Furthermore, the specific composition of the Cu–Cr–Zr alloy plays a significant role in its wear resistance. The addition of chromium (Cr) and zirconium (Zr) to the copper (Cu) matrix can alter the alloy’s microstructure and enhance its wear resistance properties. These alloying elements are forms of intermetallic compounds or secondary phases that provide increased hardness and improved wear resistance. By introducing alloying elements into the copper matrix, solid solution strengthening occurs, leading to improved mechanical properties such as hardness and wear resistance. The microstructure of the Cu–Cr–Zr alloy depicts fine grain size, phase distribution, and the presence of precipitates as compared to Cu–Be and Cu–Cd alloys, and hence influences its wear resistance. Fine-grained microstructures or the presence of hard precipitates can hinder the movement of dislocations and reduce wear. The Cu–Cr–Zr alloy may possess a microstructure that promotes higher wear resistance compared to other alloys.

In this study, a detailed analysis of material surfaces is performed based on various factors, such as alloying elements, surface roughness, the presence of wear-related phenomena like wear tracks, debris, or formation of tribofilms. The characteristics of these tribofilms can vary between Cu–Cd, Cu–Be and Cu–Cr–Zr materials, leading to differences in wear performance. These factors can provide insights into the reasons behind different wear performance.

5. Conclusions

The following conclusions can be made from this work on the effect of the sliding wear behaviour of three different Cu alloys rubbing against EN 31 disc under different sliding conditions.

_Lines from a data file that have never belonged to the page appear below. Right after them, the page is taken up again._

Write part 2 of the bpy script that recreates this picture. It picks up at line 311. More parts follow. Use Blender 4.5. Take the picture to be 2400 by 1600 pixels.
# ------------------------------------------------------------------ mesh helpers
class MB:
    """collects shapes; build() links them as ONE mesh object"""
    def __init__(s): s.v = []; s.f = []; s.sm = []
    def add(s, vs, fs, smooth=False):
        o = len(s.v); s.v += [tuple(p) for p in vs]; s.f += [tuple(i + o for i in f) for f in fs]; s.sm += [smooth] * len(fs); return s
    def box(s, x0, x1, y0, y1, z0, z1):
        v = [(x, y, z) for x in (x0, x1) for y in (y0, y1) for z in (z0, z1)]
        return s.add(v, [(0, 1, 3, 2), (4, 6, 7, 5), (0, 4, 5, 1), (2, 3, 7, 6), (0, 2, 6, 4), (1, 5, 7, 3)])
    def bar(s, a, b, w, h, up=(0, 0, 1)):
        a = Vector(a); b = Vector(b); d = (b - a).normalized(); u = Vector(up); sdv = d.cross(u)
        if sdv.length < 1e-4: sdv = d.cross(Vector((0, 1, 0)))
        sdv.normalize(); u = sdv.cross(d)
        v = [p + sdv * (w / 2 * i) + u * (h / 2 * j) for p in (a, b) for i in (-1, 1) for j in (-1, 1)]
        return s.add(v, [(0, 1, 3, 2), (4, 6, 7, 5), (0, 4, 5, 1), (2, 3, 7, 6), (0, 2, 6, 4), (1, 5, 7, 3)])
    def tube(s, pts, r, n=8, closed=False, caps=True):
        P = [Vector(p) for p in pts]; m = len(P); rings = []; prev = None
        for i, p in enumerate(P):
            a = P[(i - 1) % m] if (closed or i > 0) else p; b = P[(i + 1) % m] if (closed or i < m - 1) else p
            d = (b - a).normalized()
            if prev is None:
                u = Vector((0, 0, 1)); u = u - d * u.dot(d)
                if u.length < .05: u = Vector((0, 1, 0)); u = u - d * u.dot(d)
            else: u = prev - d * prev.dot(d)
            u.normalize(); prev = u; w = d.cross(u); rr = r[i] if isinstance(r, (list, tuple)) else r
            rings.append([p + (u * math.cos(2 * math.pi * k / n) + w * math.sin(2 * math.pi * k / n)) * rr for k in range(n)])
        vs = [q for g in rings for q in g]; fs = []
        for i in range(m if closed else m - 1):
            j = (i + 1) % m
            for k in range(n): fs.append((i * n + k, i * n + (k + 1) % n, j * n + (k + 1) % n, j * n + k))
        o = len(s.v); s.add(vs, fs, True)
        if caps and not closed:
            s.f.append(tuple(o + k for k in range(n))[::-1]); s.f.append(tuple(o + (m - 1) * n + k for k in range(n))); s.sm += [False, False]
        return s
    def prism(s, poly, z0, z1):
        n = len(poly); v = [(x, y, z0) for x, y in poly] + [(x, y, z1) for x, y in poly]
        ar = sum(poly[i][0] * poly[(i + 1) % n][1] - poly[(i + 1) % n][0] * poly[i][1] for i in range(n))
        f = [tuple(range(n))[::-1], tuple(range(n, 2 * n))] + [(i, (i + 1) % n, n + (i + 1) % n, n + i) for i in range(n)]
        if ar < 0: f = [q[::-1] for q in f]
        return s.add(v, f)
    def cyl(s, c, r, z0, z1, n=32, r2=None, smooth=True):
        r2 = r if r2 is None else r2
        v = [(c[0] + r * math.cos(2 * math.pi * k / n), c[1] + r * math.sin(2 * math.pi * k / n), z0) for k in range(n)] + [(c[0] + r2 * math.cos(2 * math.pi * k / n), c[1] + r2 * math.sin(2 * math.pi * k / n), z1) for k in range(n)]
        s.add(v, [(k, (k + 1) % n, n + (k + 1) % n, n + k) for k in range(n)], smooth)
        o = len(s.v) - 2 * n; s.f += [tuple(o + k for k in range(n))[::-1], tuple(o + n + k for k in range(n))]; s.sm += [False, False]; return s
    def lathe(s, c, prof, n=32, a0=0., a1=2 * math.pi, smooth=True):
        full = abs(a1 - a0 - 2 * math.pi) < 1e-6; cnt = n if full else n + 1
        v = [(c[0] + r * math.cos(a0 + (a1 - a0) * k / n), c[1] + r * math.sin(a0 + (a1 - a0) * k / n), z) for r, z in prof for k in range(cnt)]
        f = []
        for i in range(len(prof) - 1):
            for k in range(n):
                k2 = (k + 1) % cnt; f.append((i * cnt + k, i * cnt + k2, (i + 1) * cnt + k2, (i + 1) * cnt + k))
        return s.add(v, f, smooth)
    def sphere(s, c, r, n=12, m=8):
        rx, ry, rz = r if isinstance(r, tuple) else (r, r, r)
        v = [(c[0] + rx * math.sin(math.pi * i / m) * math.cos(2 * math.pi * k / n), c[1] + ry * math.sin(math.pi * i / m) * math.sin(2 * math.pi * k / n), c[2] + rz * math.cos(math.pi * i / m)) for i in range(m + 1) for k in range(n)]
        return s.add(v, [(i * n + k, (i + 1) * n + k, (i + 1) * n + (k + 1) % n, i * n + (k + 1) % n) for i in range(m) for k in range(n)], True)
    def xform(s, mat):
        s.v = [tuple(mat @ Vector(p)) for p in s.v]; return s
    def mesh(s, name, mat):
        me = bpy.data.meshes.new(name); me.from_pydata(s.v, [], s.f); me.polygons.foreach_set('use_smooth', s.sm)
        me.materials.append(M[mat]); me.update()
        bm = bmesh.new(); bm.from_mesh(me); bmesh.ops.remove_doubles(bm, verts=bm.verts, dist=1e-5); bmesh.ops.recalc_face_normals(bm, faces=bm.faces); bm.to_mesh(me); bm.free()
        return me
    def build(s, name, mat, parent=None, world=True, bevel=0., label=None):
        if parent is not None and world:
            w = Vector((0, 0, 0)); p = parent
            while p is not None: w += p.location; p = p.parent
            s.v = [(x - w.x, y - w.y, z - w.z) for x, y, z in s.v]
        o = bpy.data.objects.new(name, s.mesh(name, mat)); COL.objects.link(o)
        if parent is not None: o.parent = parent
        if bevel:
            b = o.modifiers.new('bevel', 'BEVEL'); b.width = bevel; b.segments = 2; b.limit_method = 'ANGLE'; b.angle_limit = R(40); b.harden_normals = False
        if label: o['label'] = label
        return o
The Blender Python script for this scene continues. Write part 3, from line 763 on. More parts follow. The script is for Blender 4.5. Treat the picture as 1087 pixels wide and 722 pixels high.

• For all three types of copper alloys, the amount of wear that occurs is proportional to the load, the sliding time, and the temperature. In sliding wear conditions, the resistance of the Cu–Cr–Zr alloy is superior to that of the Cu–Cd and Cu–Be alloys.
• Wear patterns caused by sliding conditions predominately appear for the adhesive and abrasive types in the SEM micrographs. Under high-load and -temperature conditions, a mechanism that causes galling, ploughing, and scratching was observed. These wear mechanisms lead to surface damage, material transfer, and eventual degradation of the material’s mechanical properties.
• It has been found that the formation of tribal layers at high temperatures has a significant impact on the amount of wear experienced by copper-induced metallized carbon.
• According to Taguchi analysis and scanning electron micrographs, the degree to which a material’s chemical composition affects wear behaviour in resistance spot welding electrodes is a significant factor. By adding Cr and Zr, the wear rate can be significantly reduced. Cu–Cr–Zr alloys typically consist of multiple phases, including a copper-rich matrix phase and various precipitates. These precipitates contribute to strengthening the alloy and improve its high-temperature wear-resistant properties.
• According to the ranking of the parameters, the material is the factor with the greatest influence (77%). The effect of temperature is approximately 9%, followed by time and load. Additionally, specific wear rates of the materials under consideration have been compared at different loading conditions and it is observed that Cu–Cr–Zr has the lowest wear rate compared to the other two materials. The developed ternary alloy has synergistic effects on wear resistance, providing superior performance compared to binary alloys.